IHU On-Line - D. Helder é
um dos nomes da Igreja mais lembrados por conta de sua
atuação durante a ditadura militar. Qual a importância de
sua atuação durante esse período?
Ivanir Rampon - O
pastoreio de Dom Helder Camara como Arcebispo de
Olinda e Recife (1964-1985) coincidiu com o período da repressão
militar e da lenta abertura democrática. Ao chegar a Olinda e
Recife, Dom Helder proferiu o “Discurso da
Chegada”, deixando evidente que, em nome do Evangelho de
Jesus Cristo, fazia uma profunda opção pelos pobres e estava
disposto a dialogar com todos. E assim fez: buscou diálogo também
com o regime militar, mas este foi fechando todas as portas e
janelas, pois não suportava a verdade evangélica defendida pelo
Arcebispo. É que os responsáveis pela ditadura militar o desejavam
como legitimador religioso do sistema de opressão e repressão.

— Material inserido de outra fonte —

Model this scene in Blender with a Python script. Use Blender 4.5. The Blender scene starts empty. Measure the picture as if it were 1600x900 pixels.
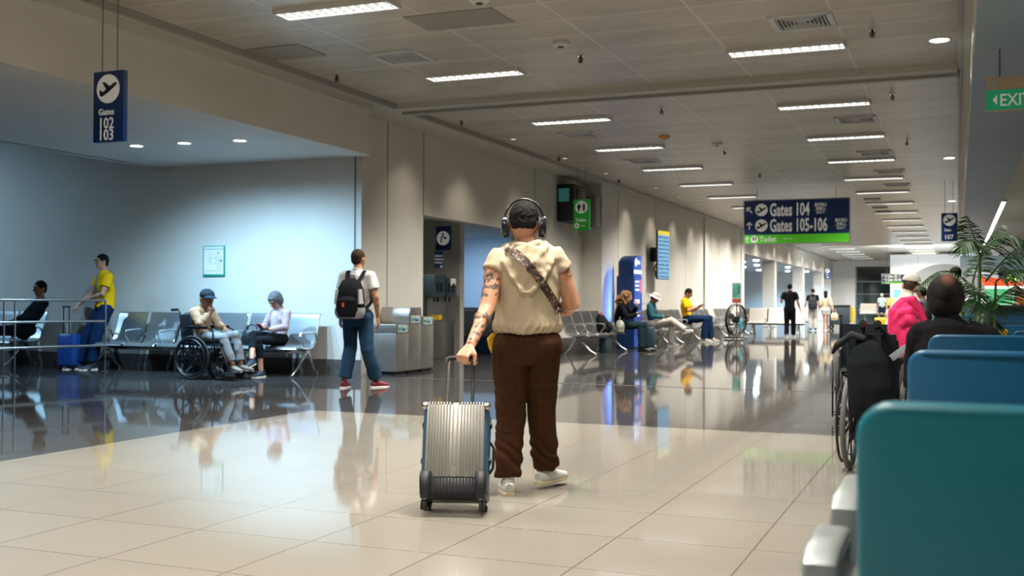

A irritação transformou-se em ódio
quando, em maio de 1970, o Arcebispo rasgou a cortina do cinismo e da
mentira na frente de 20 mil pessoas em Paris, proferindo o famoso
discurso “Quaisquer que sejam as consequências” – denúncia de
que havia torturas no Brasil! A partir de então, Dom Helder
passou a ser visto como o maior adversário político pelo governo
autoritário. Porém, quanto mais odiado pelo sistema repressivo,
mais era amado como uma das grandes, senão a maior figura, que se
contrapunha à ditadura. O regime autoritário não o torturará
fisicamente, mas o golpeará atingindo lideranças próximas e amigos
que eram presos, torturados e assassinados. Dom Helder
foi vítima também de uma grande campanha de execração nos meios
de comunicação social e, posteriormente, a imprensa nacional foi
proibida de pronunciar o seu nome.
Enquanto ele não existia no Brasil,
era convidado, no exterior, para encontros, conferências,
celebrações e outros eventos, a fim de que anunciasse a mensagem
evangélica da paz. Houve um grande crescimento da fama de sua
santidade e o auge de sua notoriedade internacional, quando foi
indicado, quatro vezes consecutivas, ao Nobel da Paz e agraciado com
dezenas de doutorados honoris causa. Neste período, Dom
padeceu fortemente o sacrifício da cruz que celebrava em cada Santa
Missa, sofrendo, solidário, com os presos, torturados, silenciados,
martirizados.
IHU On-Line - Deseja
acrescentar algo?
Ivanir Rampon - As
ideias de Dom Helder, que não são dele apenas, mas
nossas – como o Dom gostava de dizer – precisam ser espalhadas a
fim de que haja não mais um primeiro, um segundo, um terceiro mundo,
mas sim um mundo, “um mundo de irmãos!”. Foi com o intuito de
colaborar neste sonho que foi publicado o livro O caminho
espiritual de Dom Helder Camara, destinado
às lideranças do povo de Deus, a quem busca uma graciosa fonte de
espiritualidade cristã e a quem quer fazer parte da abençoada
“Família” do Bispinho.
Parafraseando o Papa
Francisco – com o qual Dom Helder estaria/está
vibrando – podemos dizer que o Dom, de fato,
colocou “em jogo a pele e o próprio coração”, sendo um pastor
com “cheiro das ovelhas”, levando a unção pela qual foi
consagrado a todos, especialmente nas “periferias”, onde o nosso
povo fiel o aguardava e o apreciava. Através de suas palavras,
escritos, obras e prece, Dom Helder continua a nos
oferecer o óleo da alegria que Jesus veio trazer (Lc 4,14ss).